Мне не страшны твои угрозы, Кассий,

Вооружен я доблестью {*} так крепко,

Что все они, как легкий ветер, мимо

Проносятся.

(IV, 3)

{* Перевод М. Зенкевича представляется не совсем удачным. Соседство с фразой "не страшны твои угрозы" выдвигает на первый план в системе значений слова "доблесть" - оттенок храбрости, бесстрашия. В подлиннике - "honesty".}

Но он не может быть последовательным даже в этом: чтобы сражаться за свободу, надо платить солдатам; и если сам Брут не может добывать денег "бесчестьем", ему приходится обращаться за деньгами к Кассию, который добыл их как раз теми "бесчестными средствами", к которым Брут не хочет прибегать, - "вымогая гроши из рук мозолистых крестьян", беря взятки.
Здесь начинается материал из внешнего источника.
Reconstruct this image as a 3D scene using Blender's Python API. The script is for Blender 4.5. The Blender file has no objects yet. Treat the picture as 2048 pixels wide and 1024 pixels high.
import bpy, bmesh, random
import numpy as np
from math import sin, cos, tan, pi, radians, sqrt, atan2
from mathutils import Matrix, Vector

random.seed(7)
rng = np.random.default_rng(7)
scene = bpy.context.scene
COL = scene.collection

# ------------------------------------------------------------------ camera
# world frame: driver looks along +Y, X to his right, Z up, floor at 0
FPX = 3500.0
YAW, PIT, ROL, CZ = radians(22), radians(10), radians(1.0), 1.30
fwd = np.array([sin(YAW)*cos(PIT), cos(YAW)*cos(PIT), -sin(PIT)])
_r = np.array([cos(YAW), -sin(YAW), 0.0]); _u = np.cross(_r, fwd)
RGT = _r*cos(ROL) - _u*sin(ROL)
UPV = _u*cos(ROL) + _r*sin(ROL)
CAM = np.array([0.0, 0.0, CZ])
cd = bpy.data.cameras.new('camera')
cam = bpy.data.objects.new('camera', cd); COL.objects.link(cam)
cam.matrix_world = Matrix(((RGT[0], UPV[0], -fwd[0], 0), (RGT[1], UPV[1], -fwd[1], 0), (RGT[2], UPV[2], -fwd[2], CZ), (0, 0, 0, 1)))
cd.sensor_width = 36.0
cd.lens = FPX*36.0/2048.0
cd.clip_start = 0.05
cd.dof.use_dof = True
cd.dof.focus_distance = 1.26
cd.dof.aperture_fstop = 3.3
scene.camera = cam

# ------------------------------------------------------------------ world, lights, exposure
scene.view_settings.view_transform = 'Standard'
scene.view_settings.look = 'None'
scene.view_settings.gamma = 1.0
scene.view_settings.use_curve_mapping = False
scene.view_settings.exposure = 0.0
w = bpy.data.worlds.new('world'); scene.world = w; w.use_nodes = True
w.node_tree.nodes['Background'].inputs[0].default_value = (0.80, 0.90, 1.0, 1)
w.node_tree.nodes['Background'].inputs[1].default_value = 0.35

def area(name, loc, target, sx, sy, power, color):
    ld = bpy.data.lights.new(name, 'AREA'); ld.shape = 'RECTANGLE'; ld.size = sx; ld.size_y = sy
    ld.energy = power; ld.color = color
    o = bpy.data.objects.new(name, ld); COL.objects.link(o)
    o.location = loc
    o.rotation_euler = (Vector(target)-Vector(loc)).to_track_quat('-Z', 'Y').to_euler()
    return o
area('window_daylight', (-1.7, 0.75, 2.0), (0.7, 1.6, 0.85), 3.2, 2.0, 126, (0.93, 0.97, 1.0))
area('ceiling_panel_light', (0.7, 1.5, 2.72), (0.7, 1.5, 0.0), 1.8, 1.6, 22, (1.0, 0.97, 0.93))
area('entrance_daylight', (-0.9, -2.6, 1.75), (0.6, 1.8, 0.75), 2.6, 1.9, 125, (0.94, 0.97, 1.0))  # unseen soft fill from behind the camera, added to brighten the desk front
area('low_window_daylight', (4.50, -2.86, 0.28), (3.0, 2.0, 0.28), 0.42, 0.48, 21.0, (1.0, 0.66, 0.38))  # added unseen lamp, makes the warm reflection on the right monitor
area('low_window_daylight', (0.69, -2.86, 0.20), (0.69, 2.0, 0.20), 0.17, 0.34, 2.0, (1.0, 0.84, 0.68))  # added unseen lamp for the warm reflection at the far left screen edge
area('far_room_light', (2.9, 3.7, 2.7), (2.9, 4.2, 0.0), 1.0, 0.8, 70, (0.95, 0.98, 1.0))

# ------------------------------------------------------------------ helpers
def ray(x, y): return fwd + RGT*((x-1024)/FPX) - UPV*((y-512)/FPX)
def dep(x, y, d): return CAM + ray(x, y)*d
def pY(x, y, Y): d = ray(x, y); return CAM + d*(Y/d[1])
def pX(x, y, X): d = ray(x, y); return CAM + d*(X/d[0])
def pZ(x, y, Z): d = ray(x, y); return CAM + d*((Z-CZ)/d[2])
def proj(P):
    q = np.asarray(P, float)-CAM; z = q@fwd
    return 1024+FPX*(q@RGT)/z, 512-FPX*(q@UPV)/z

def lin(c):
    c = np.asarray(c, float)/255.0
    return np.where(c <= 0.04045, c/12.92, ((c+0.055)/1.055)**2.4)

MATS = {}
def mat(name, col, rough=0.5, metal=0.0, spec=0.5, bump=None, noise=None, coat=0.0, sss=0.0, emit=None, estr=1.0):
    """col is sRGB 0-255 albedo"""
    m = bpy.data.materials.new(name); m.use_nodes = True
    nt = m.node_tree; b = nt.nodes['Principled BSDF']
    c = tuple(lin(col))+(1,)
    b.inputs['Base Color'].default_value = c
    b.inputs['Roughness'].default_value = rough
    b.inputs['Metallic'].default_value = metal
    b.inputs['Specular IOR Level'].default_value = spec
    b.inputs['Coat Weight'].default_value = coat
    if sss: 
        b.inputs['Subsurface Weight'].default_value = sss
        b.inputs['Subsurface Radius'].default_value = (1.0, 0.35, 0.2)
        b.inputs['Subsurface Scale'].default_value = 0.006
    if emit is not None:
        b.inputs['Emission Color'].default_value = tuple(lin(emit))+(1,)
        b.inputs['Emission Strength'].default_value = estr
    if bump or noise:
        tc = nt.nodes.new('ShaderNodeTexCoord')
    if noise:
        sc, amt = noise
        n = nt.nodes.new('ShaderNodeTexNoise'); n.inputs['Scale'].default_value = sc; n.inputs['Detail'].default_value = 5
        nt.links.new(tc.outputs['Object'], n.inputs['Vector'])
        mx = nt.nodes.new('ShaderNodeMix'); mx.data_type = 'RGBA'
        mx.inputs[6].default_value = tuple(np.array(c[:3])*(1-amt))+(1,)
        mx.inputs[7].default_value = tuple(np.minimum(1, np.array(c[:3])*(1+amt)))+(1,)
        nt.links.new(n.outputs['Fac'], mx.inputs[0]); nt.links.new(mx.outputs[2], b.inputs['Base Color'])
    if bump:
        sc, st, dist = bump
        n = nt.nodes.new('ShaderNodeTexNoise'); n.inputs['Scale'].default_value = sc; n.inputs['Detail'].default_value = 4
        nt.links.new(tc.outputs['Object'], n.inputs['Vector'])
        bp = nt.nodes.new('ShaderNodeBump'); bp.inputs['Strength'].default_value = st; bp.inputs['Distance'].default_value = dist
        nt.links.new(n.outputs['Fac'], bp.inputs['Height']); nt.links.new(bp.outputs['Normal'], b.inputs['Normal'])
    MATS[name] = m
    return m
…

В ссоре вождей республиканцев "прагматист" Кассий ведет себя гораздо сдержанней и терпимей, чем "стоик" Брут; но ведь Брут больше потерял, и разочарование его горше. Если Цезарь надевал маску нечеловеческого величия, то Бруту приходится надевать маску нечеловеческой стойкости: он скрывает от своих товарищей, что знает о смерти Порции. Брут держит себя и своих друзей в невероятном, предельном напряжении. Это состояние долго продлиться не может. Скорее в битву, которая все решит: либо победа, а в ней - оправдание всех жертв, либо поражение, а тогда верность принципам потеряет значение, и можно будет прибегнуть к тому средству, которое он так недавно осуждал, - к самоубийству.